Tal qual Brian de Palma, em especial em Vestida Para Matar, Juan José Campanella insere objetos na trama que ganharão importância na estória, testando a atenção do espectador. Um deles relacionará o início do filme com o seu final, desde que se assista com atenção nos detalhes. Não revelaremos aqui para não estragar o prazer da descoberta.
Norma Desmond
Além disso, a casa e a própria protagonista remetem a Crepúsculo dos Deuses. Nesse filme de Billy Wilder, Gloria Swanson interpreta uma celebridade em decadência vivendo do passado. Então, tal como Norma Desmond, Mara Ordaz vive em um santuário de auto homenagem. Inclusive, há até uma pequena sala de projeção. Em certa cena, vemos um icônico plano com a imagem da atriz jovem, em um de seus filmes, projetada em cima de seu rosto envelhecido atual, uma clara alusão à sua obsessão pelo passado. Como objeto principal desse santuário, está a estatueta do “Oscar” (referência não explícita provavelmente por causa dos direitos de propriedade). Este é importante não só para a carreira de Mara, como também como centro de um dos segredos da trama.
Ademais, a estátua em posição agonizante que enfeita o jardim em frente à casa também cutuca a memória dos cinéfilos, que se lembrarão de Depois de Horas, de Martin Scorsese, e de O Desprezo, de Jean-Luc Godard. Adicionalmente, A Grande Dama do Cinema guarda também referência a si mesmo, espalhando simbolismos ao longo de sua estória. Por exemplo, o guaxinim que invade o galinheiro e o rato que entra na cozinha, ambos abatidos pelos dois amigos da casa. Trata-se de uma metáfora dos golpistas que entram na vida do quarteto.
Personagens encantadores
Por outro lado, A Grande Dama do Cinema encanta pelos seus personagens. Os quatro vivem na casa de Mara, com suas personalidades marcantes. Eles trocam alfinetadas um com o outro, como só os que compartilham muita intimidade podem fazer. Dessa forma, proferem diálogos deliciosos, principalmente para quem adora cinema.

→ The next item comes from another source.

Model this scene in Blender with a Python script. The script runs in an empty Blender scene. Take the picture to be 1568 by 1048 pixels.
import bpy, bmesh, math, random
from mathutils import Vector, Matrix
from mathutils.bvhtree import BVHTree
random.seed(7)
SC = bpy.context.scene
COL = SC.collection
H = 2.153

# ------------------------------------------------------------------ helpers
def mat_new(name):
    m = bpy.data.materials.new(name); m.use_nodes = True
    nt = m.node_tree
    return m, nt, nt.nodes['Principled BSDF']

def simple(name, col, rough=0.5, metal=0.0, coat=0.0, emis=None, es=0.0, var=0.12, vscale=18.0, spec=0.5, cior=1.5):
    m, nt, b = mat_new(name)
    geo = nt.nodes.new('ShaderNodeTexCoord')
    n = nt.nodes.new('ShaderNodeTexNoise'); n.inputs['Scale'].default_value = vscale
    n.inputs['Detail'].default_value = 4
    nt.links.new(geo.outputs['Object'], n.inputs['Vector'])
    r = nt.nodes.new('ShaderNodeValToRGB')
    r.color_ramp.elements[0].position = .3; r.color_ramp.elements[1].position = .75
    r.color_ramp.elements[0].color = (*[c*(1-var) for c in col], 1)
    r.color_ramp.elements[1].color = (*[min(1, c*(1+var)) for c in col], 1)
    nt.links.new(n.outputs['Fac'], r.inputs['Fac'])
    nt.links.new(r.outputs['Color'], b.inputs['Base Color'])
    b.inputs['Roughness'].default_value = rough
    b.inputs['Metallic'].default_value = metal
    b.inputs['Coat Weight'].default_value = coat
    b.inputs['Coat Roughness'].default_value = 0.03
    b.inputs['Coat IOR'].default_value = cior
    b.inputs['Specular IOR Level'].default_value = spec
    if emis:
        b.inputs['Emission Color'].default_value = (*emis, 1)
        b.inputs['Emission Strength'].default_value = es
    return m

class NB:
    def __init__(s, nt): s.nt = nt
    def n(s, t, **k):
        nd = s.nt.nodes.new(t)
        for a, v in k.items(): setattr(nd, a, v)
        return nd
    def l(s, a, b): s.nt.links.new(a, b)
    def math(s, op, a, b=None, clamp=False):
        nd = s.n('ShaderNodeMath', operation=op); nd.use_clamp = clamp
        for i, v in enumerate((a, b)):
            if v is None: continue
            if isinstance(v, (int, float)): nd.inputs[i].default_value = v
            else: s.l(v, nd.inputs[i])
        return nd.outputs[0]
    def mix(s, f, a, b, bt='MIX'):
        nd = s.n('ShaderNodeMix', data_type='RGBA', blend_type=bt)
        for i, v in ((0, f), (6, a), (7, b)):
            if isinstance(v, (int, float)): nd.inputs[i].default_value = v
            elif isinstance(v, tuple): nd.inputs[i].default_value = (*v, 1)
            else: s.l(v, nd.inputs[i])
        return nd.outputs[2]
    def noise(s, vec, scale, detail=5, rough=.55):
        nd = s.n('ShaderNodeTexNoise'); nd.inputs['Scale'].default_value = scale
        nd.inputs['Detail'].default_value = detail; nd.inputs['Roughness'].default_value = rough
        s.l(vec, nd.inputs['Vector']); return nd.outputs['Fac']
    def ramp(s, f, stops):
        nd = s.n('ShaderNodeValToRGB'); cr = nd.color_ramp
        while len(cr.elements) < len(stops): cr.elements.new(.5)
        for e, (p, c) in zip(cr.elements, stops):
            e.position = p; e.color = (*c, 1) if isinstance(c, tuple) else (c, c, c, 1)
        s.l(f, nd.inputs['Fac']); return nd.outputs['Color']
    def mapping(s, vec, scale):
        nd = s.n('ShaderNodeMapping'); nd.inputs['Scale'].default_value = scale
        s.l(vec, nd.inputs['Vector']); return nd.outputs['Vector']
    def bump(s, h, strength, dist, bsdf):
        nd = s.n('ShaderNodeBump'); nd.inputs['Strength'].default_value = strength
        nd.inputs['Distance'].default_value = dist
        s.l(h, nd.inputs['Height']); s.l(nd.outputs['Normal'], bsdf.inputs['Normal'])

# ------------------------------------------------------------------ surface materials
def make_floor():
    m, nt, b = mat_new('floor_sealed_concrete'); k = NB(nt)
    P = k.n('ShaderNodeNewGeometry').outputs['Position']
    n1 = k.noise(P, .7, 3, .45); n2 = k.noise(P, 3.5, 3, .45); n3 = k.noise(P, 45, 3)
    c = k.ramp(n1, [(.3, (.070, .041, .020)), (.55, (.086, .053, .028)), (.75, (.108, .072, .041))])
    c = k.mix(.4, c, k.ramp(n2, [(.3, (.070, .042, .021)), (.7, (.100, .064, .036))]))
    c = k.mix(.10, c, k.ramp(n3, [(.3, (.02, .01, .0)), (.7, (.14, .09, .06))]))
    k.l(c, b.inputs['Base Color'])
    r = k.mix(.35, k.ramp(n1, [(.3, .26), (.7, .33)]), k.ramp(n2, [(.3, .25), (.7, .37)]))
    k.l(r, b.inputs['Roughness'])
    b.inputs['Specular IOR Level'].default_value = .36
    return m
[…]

A princípio, refletindo suas atividades profissionais anteriores, Martín e Norberto parecem dominar o cenário. Porém, logo Mara e Pedro também assumem suas posições, atuando na estória como se fossem a protagonista e o ator coadjuvante. O filme dialoga o tempo todo com o cinema, num exercício de metalinguagem em que vale até um literal fade-out na tela seguindo as instruções de Martín.
Quem não está tão familiarizado com o cinema se divertirá com a esperta trama do filme, além das piadas constantes nas provocações entre os personagens, alternando a comédia e o suspense. A partir de certo momento, o filme abraça o gênero dos filmes de golpes, como o excelente filme também argentino chamado Nove Rainhas (2000) de Fabián Bielinsky.
Os segredos são revelados aos poucos, assim, sempre mantendo o interesse do espectador. Como exceção, o roteiro dá uma escorregada no acidente duplo, que soa um tanto caricato. Mas, isso não prejudica o filme, até porque a sequência final, quando temos que descobrir quem tomou o veneno, é fantástica.
Programa obrigatório
A Grande Dama do Cinema é programa obrigatório para os cinéfilos, que se deleitarão com os vários easter eggs presentes na trama fazendo referência ao cinema. Afinal, não é só o universo Marvel que pode gerar easter eggs! É um filme para se assistir várias vezes, a primeira para descobrir a engenhosa trama, e as demais para se divertir procurando as referências. Campanella, mais uma vez, genial!
Ficha técnica
A Grande Dama do Cinema (El Cuento de las Comadrejas, 2019) Argentina. 123 min. Dir: Juan José Campanella. Rot: Juan José Campanella, Darren Klomook. Elenco: Graciela Borges, Oscar Martínez, Luis Brandoni, Marcos Mundstock, Clara Lago, Nicolás Francella.